C'est dans ces conditions que l'employeur a engagé une nouvelle procédure de consultation le 29 avril 2008, après avoir réuni le comité d'entreprise le 17 avril.
Dès lors, Mme [N] [Y] ayant été licenciée le 18 mars 2008 pour avoir refusé de rejoindre son nouveau lieu de travail à [Localité 7] à compter du 25 février 2008, ne peut utilement arguer de ce que son licenciement procédait en réalité d'une cause économique, motif pris de l'établissement d'un plan social pour l'emploi un mois et demi plus tard, conséquence de la liquidation judiciaire de l'une des filiales de l'employeur prononcée le 9 avril 2008.
Le jugement entrepris sera confirmé en ce qu'il l'a déboutée de ses demandes d'indemnité de licenciement sans cause réelle et sérieuse et de dommages-intérêts pour exclusion du bénéficie du plan de sauvegarde pour l'emploi.
Sur l'application des conventions collectives du transport aérien, de la métallurgie et de la manutention et du nettoyage des aéroports
Mme [N] [Y] expose, en substance, que pour des raisons historiques trois conventions collectives différentes étaient applicables au sein de l'entreprise soit celle du transport aérien, celle de la manutention et du nettoyage des aéroports, celle de la métallurgie, qu'à compter du mois de février 2008, ses bulletins de paie ont mentionné la convention collective nationale du transport aérien et du personnel au sol au lieu et place de celle de la métallurgie, que c'est l'activité principale et réelle de l'entreprise qui détermine son assujettissement à une convention collective, qu'elle est ainsi fondée à revendiquer :
- le bénéfice des primes et avantages résultant de l'application de la convention collective de la métallurgie dont elle a bénéficié jusqu'en janvier 2008 non seulement au titre des avantages individuels acquis faute d'accord de substitution mais également au titre de l'engagement unilatéral de l'employeur d'appliquer cette convention jusqu'en janvier 2008, engagement qui n'a pas fait l'objet d'un accord de substitution, soit les primes de panier, transport, ponctualité, bonne conduite,
- au delà du principe d'égalité de traitement des salariés, les primes de fin d'année, vacances, annuelle exceptionnelle qui résulte de l'application de la convention collective de la manutention et nettoyage des aéroports dont relève l'activité principale de la société Servisair France et qui bénéficient toujours à certains salariés.
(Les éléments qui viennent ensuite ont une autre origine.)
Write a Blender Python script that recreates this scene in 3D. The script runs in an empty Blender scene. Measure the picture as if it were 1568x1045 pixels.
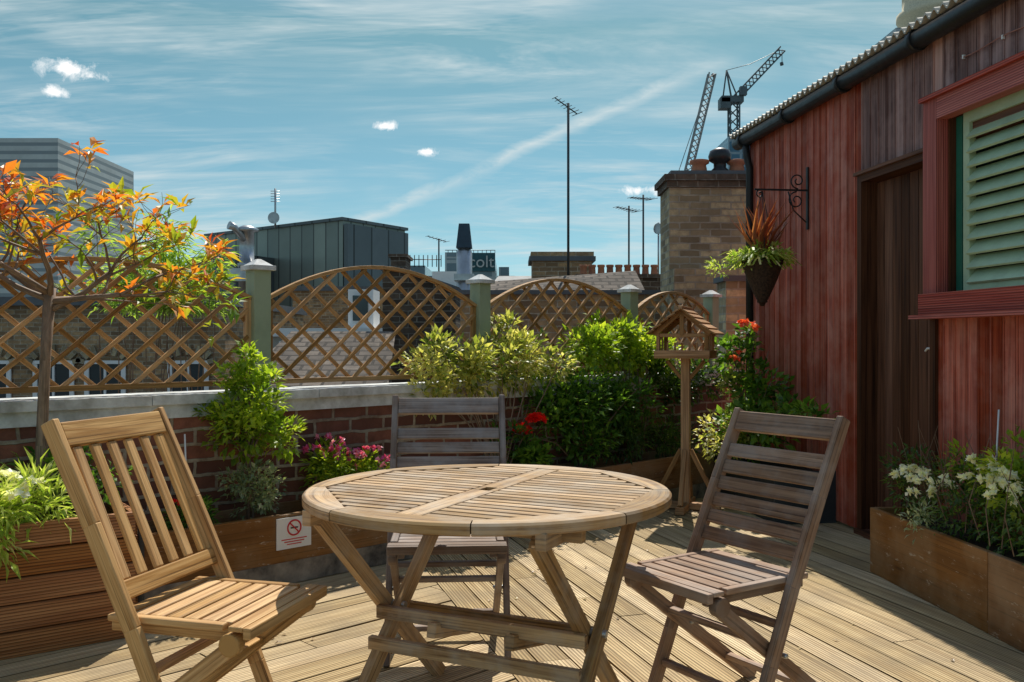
import bpy, math, random, bmesh
import numpy as np
from mathutils import Vector as V, Matrix
random.seed(7)
S=bpy.context.scene
R=random.random
def U(a,b): return a+(b-a)*random.random()

# ---------------------------------------------------------------- builder
class B:
    def __init__(s): s.v=[];s.f=[];s.uv=[];s.mi=[];s.rn=[];s.sm=[]
    def face(s,pts,uvs,mi=0,rn=0.5,sm=False):
        n=len(s.v); s.v+= [tuple(p) for p in pts]; s.f.append(tuple(range(n,n+len(pts))))
        s.uv+=uvs; s.mi.append(mi); s.rn.append(rn); s.sm.append(sm)
    def beam(s,p0,p1,w,h,mi=0,up=(0,0,1),rn=None,off=True,w1=None,h1=None):
        p0=V(p0);p1=V(p1);d=(p1-p0);L=d.length;d.normalize();up=V(up)
        sd=d.cross(up)
        if sd.length<1e-3: sd=d.cross(V((0,1,0)))
        sd.normalize();u=sd.cross(d)
        w1=w if w1 is None else w1;h1=h if h1 is None else h1
        rn=R() if rn is None else rn; o=rn*37 if off else 0
        n=len(s.v)
        for p,a,b in((p0,w,h),(p1,w1,h1)):
            for x,y in((-1,-1),(1,-1),(1,1),(-1,1)):
                s.v.append(tuple(p+sd*(x*a/2)+u*(y*b/2)))
        def q(i,uv):
            s.f.append(tuple(n+k for k in i)); s.uv+=uv; s.mi.append(mi); s.rn.append(rn); s.sm.append(False)
        q((1,5,4,0),[(o,w),(o+L,w),(o+L,0),(o,0)])
        q((7,6,2,3),[(o+L,0),(o+L,w),(o,w),(o,0)])
        q((2,6,5,1),[(o,h),(o+L,h),(o+L,0),(o,0)])
        q((4,7,3,0),[(o+L,0),(o+L,h),(o,h),(o,0)])
        q((3,2,1,0),[(o,h),(o+w,h),(o+w,0),(o,0)])
        q((5,6,7,4),[(o+w,0),(o+w,h),(o,h),(o,0)])
    def box(s,x0,x1,y0,y1,z0,z1,mi=0,rn=None,off=False):
        s.beam((x0,(y0+y1)/2,(z0+z1)/2),(x1,(y0+y1)/2,(z0+z1)/2),y1-y0,z1-z0,mi,rn=rn,off=off)
    def tube(s,pts,rad,seg=8,mi=0,rn=None,cap=True):
        pts=[V(p) for p in pts]; rn=R() if rn is None else rn
        if not hasattr(rad,'__len__'): rad=[rad]*len(pts)
        n0=len(s.v);L=0;last=None;lens=[]
        for i,p in enumerate(pts):
            d=(pts[min(i+1,len(pts)-1)]-pts[max(i-1,0)]);
            if d.length<1e-9:d=V((0,0,1))
            d.normalize()
            if last is None:
                a=V((1,0,0)) if abs(d.x)<.8 else V((0,1,0))
            else: a=last
            x=(a-d*a.dot(d)).normalized();last=x;y=d.cross(x)
            if i:L+=(p-pts[i-1]).length
            lens.append(L)
            for k in range(seg):
                t=2*math.pi*k/seg
                s.v.append(tuple(p+(x*math.cos(t)+y*math.sin(t))*rad[i]))
        for i in range(len(pts)-1):
            for k in range(seg):
                k2=(k+1)%seg;a=n0+i*seg
                s.f.append((a+k,a+k2,a+seg+k2,a+seg+k))
                c=2*math.pi*max(rad[i],.001)/seg
                s.uv+=[(lens[i],k*c),(lens[i],k*c+c),(lens[i+1],k*c+c),(lens[i+1],k*c)]
                s.mi.append(mi);s.rn.append(rn);s.sm.append(True)
        if cap:
            for a,rev in((n0,True),(n0+(len(pts)-1)*seg,False)):
                t=tuple(a+k for k in range(seg)); s.f.append(t[::-1] if rev else t)
                s.uv+=[(0,0)]*seg;s.mi.append(mi);s.rn.append(rn);s.sm.append(False)
    def lathe(s,c,prof,seg=20,mi=0,rn=.5):
        s.tube([(c[0],c[1],c[2]+z) for r,z in prof],[max(r,.0005) for r,z in prof],seg,mi,rn)
    def prism(s,pts,z0,z1,mi=0,rn=.5):
        n=len(pts)
        s.face([(x,y,z1) for x,y in pts],[(x,y) for x,y in pts],mi,rn)
        s.face([(x,y,z0) for x,y in pts][::-1],[(x,y) for x,y in pts][::-1],mi,rn)
        a=0
        for i in range(n):
            p=pts[i];q=pts[(i+1)%n];L=math.dist(p,q)
            s.face([(p[0],p[1],z0),(q[0],q[1],z0),(q[0],q[1],z1),(p[0],p[1],z1)],[(a,z0),(a+L,z0),(a+L,z1),(a,z1)],mi,rn);a+=L
    def leaf(s,p,d,nrm,L,W,mi=0,rn=.5):
        d=d.normalized();sd=d.cross(nrm)
        if sd.length<1e-4:sd=V((1,0,0))
        sd.normalize();nn=sd.cross(d)
        n=len(s.v);m=p+d*(L*.45)+nn*(L*.06)
        t=p+d*L-nn*(L*.08)
        s.v+=[tuple(p),tuple(m+sd*W/2+nn*L*.07),tuple(t),tuple(m-sd*W/2+nn*L*.07),tuple(m)]
        for f in((n,n+1,n+4),(n+1,n+2,n+4),(n+2,n+3,n+4),(n+3,n,n+4)):
            s.f.append(f);s.uv+=[(0,0),(1,0),(.5,1)];s.mi.append(mi);s.rn.append(rn);s.sm.append(False)
    def obj(s,name,mats,parent=None,bevel=0):
        me=bpy.data.meshes.new(name);me.from_pydata(s.v,[],s.f)
        ul=me.uv_layers.new(name='UVMap');ul.data.foreach_set('uv',np.array(s.uv,dtype=np.float32).ravel())
        at=me.attributes.new('rnd','FLOAT','FACE');at.data.foreach_set('value',np.array(s.rn,dtype=np.float32))
        for m in mats: me.materials.append(m)
        me.polygons.foreach_set('material_index',s.mi);me.polygons.foreach_set('use_smooth',s.sm)
        me.update()
        o=bpy.data.objects.new(name,me);S.collection.objects.link(o)
        if parent:o.parent=parent
        if bevel:
            m=o.modifiers.new('bev','BEVEL');m.width=bevel;m.segments=2;m.limit_method='ANGLE';m.angle_limit=math.radians(50)
        return o
def empty(name,loc=(0,0,0)):
    o=bpy.data.objects.new(name,None);o.location=loc;S.collection.objects.link(o);return o

# ---------------------------------------------------------------- materials
class N:
    def __init__(s,nt):s.nt=nt;s.n=nt.nodes;s.l=nt.links
    def new(s,t,ins=None,**kw):
        nd=s.n.new(t)
        for k,v in kw.items():setattr(nd,k,v)
        for k,v in (ins or {}).items():s.put(nd.inputs[k],v)
        return nd
    def put(s,i,v):
        if isinstance(v,bpy.types.NodeSocket):s.l.new(v,i)
        else:
            if hasattr(i.default_value,'__len__') and hasattr(v,'__len__') and len(v)==3 and len(i.default_value)==4:v=(*v,1)
            i.default_value=v
    def math(s,op,a,b=0,c=None,clamp=False):
        ins={0:a,1:b}
        if c is not None:ins[2]=c
        return s.new('ShaderNodeMath',ins,operation=op,use_clamp=clamp).outputs[0]
    def mix(s,f,a,b,bt='MIX'):
        n=s.new('ShaderNodeMix',data_type='RGBA',blend_type=bt)
        s.put(n.inputs[0],f);s.put(n.inputs[6],a);s.put(n.inputs[7],b);return n.outputs[2]
    def ramp(s,f,stops):
        n=s.new('ShaderNodeValToRGB');s.put(n.inputs[0],f);e=n.color_ramp.elements
        while len(e)<len(stops):e.new(.5)
        for x,(p,c) in zip(e,stops):
            x.position=p;x.color=(*c,1) if hasattr(c,'__len__') else (c,c,c,1)
        return n.outputs[0]
    def noise(s,vec,scale,detail=4,rough=.55,dist=0):
        return s.new('ShaderNodeTexNoise',{'Vector':vec,'Scale':scale,'Detail':detail,'Roughness':rough,'Distortion':dist}).outputs[0]
def newmat(name):
    m=bpy.data.materials.new(name);m.use_nodes=True;n=N(m.node_tree)
    n.n.clear();out=n.new('ShaderNodeOutputMaterial');return m,n,out
def finish(n,out,col,rough=.6,metal=0,bump=None,bs=.3,bd=.01,spec=.4):
    p=n.new('ShaderNodeBsdfPrincipled',{'Base Color':col,'Roughness':rough,'Metallic':metal,'Specular IOR Level':spec})
    if bump is not None:
        b=n.new('ShaderNodeBump',{'Height':bump,'Strength':bs,'Distance':bd});n.l.new(b.outputs[0],p.inputs['Normal'])
    n.l.new(p.outputs[0],out.inputs[0]);return p
def uvc(n,sc):
    t=n.new('ShaderNodeTexCoord');m=n.new('ShaderNodeMapping',{'Vector':t.outputs['UV'],'Scale':sc});return m.outputs[0]
def objc(n): return n.new('ShaderNodeTexCoord').outputs['Object']
def rnd(n): return n.new('ShaderNodeAttribute',attribute_name='rnd').outputs['Fac']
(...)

La convention collective applicable est, selon l'article L 2261-2 du code du travail, celle dont relève l'activité principale de l'employeur, les parties s'accordant à reconnaître que le code APE attribué par l'INSEE à l'entreprise a une valeur indicative et constitue ainsi une présomption simple d'application de la convention collective à laquelle ce code correspond.
Comme l'invoque sans être contestée la société Servisair France, elle exerce plusieurs activités :
- une activité assistance Fret et Poste qui consiste à assurer le transport du fret et de la poste entre les parkings avions et les gares de fret,
- une activité opérations en piste qui consiste notamment à réceptionner et à accueillir tous types d'avions, effectuer les remises en ligne et démarrages des avions en liaison avec le cockpit, assurer le chargement et le déchargement du frêt,
- une activité maintenance qui consiste à assurer l'entretien de ses engins de pistes,
- une activité administrative au sol et supervision activité 'froid' qui consiste dans le contrôle du dégivrage des avions.
Ces activités correspondent au champ d'application de la convention collective nationale du transport aérien et du personnel au sol.
La référence à cette même convention collective résulte du contrat de travail de Mme [N] [Y] et le code APE de la société correspond à son champ d'application.
Mme [N] [Y], par courrier du 21 mars 2008, en a d'ailleurs revendiqué l'application afin de bénéficier de deux heures de recherche d'emploi par jour (article 10 annexe 1 de cette convention).
La décision déférée sera également confirmée en ce qu'elle a débouté l'appelante de ses demandes de ces chefs.
Sur l'application des dispositions de l'article 700 du code de procédure civile
Aucune circonstance d'équité n'appelle l'application des dispositions de l'article 700 du code de procédure civile.
Les dépens d'appel seront laissés à la charge de Mme [N] [Y].
PAR CES MOTIFS
CONFIRME le jugement entrepris,
DIT n'y avoir lieu devant la cour à application des dispositions de l'article 700 du code de procédure civile,
CONDAMNE Mme [N] [Y] aux dépens d'appel.